§ **What to produce**
Retype exactly the lines below, beginning with the first and ending with the line where "ob('bowl', TL[0], t);" appears.

§ **Collected material**
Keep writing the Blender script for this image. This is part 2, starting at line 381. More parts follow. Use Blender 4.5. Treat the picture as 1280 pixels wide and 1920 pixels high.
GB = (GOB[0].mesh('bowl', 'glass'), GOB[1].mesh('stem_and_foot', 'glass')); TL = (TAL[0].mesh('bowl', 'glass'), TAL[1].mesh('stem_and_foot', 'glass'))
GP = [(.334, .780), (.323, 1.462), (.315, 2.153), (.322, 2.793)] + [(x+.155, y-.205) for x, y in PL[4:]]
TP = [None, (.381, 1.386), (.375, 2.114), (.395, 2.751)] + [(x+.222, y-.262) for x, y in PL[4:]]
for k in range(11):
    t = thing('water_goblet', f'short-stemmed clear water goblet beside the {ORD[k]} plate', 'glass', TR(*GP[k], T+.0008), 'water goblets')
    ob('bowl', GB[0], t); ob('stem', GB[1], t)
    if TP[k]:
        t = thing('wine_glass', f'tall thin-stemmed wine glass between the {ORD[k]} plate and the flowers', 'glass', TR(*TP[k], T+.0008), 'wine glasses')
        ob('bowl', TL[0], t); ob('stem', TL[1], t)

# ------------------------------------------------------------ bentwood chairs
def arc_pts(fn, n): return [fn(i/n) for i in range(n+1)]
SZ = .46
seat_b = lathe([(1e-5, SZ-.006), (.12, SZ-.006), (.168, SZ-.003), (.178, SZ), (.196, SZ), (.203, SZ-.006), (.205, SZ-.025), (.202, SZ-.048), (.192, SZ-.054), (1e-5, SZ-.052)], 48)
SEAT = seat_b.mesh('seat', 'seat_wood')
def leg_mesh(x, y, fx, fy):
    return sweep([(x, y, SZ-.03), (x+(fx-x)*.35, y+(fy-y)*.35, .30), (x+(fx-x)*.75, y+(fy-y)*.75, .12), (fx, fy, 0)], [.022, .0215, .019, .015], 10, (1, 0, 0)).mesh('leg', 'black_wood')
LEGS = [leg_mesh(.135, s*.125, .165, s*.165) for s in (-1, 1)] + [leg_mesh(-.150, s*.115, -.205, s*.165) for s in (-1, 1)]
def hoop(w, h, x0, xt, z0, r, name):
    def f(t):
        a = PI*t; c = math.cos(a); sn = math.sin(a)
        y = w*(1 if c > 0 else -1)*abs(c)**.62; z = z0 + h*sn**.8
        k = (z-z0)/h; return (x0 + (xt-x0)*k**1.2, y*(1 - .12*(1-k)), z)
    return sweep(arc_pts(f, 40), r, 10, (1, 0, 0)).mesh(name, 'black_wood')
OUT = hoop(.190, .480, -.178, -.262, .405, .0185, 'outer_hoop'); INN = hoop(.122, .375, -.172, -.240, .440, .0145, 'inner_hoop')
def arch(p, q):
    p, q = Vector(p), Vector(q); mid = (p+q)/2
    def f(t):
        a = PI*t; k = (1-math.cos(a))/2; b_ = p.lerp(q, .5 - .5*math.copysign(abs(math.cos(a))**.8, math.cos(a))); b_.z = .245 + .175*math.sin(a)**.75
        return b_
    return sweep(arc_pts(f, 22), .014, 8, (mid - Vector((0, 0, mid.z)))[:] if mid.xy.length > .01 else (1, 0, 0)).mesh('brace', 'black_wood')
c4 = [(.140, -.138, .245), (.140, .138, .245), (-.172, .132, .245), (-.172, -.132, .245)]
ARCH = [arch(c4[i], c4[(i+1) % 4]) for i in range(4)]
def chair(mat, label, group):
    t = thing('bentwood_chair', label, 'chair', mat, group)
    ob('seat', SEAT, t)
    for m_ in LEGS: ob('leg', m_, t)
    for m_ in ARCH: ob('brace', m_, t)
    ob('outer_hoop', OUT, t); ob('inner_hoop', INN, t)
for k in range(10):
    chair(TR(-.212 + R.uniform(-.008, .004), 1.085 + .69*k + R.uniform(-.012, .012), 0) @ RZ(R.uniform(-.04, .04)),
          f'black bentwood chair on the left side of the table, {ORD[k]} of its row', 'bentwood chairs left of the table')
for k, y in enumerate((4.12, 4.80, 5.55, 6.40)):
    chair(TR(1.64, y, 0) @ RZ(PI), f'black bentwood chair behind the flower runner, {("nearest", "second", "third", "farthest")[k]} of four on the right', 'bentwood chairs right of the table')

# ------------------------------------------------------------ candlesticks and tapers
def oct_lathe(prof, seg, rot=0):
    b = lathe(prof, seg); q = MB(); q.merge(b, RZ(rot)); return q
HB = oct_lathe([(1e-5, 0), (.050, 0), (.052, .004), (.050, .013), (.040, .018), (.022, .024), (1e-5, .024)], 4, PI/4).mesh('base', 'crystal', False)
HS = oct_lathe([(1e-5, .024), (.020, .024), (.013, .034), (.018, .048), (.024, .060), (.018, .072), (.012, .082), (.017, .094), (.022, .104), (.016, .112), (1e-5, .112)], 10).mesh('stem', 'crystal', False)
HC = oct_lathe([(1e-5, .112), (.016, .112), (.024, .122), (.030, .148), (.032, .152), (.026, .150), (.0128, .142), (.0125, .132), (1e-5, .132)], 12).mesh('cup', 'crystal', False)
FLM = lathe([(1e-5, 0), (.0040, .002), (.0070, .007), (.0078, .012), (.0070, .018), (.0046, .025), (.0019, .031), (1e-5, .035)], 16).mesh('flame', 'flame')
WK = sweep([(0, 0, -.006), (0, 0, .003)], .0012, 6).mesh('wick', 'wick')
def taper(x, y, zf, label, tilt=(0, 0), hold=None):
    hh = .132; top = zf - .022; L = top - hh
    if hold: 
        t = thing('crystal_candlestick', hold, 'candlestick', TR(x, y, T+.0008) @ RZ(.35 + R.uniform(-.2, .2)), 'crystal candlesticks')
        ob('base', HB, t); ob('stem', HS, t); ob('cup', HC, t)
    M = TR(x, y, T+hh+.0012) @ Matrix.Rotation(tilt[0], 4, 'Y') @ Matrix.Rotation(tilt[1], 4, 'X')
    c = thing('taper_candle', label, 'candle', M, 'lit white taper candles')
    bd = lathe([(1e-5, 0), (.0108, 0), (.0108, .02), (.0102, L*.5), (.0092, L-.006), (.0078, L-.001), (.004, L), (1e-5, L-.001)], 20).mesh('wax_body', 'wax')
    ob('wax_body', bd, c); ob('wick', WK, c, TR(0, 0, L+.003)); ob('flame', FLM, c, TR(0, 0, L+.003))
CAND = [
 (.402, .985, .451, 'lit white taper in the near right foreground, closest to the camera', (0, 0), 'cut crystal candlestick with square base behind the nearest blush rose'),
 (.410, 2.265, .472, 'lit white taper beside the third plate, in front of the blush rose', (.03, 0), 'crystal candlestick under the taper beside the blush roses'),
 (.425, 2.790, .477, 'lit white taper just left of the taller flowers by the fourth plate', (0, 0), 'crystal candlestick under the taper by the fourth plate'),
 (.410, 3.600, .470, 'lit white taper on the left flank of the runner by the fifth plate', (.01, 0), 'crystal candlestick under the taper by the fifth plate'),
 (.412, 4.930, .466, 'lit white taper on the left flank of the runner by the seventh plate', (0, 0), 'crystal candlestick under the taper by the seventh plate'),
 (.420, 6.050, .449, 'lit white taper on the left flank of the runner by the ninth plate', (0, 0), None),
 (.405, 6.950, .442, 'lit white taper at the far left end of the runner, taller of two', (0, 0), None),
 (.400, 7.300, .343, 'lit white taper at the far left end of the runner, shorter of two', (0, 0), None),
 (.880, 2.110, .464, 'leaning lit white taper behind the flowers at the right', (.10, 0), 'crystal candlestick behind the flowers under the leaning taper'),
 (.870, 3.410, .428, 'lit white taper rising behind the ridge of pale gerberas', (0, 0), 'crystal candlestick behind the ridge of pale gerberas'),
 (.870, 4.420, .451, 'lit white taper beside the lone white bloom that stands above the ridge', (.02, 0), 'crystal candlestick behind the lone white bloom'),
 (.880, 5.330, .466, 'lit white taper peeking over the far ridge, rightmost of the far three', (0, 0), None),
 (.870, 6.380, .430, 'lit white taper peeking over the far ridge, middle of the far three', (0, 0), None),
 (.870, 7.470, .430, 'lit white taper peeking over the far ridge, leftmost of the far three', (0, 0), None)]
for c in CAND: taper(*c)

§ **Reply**
Keep writing the Blender script for this image. This is part 2, starting at line 381. More parts follow. Use Blender 4.5. Treat the picture as 1280 pixels wide and 1920 pixels high.
GB = (GOB[0].mesh('bowl', 'glass'), GOB[1].mesh('stem_and_foot', 'glass')); TL = (TAL[0].mesh('bowl', 'glass'), TAL[1].mesh('stem_and_foot', 'glass'))
GP = [(.334, .780), (.323, 1.462), (.315, 2.153), (.322, 2.793)] + [(x+.155, y-.205) for x, y in PL[4:]]
TP = [None, (.381, 1.386), (.375, 2.114), (.395, 2.751)] + [(x+.222, y-.262) for x, y in PL[4:]]
for k in range(11):
    t = thing('water_goblet', f'short-stemmed clear water goblet beside the {ORD[k]} plate', 'glass', TR(*GP[k], T+.0008), 'water goblets')
    ob('bowl', GB[0], t); ob('stem', GB[1], t)
    if TP[k]:
        t = thing('wine_glass', f'tall thin-stemmed wine glass between the {ORD[k]} plate and the flowers', 'glass', TR(*TP[k], T+.0008), 'wine glasses')
        ob('bowl', TL[0], t); ob('stem', TL[1], t)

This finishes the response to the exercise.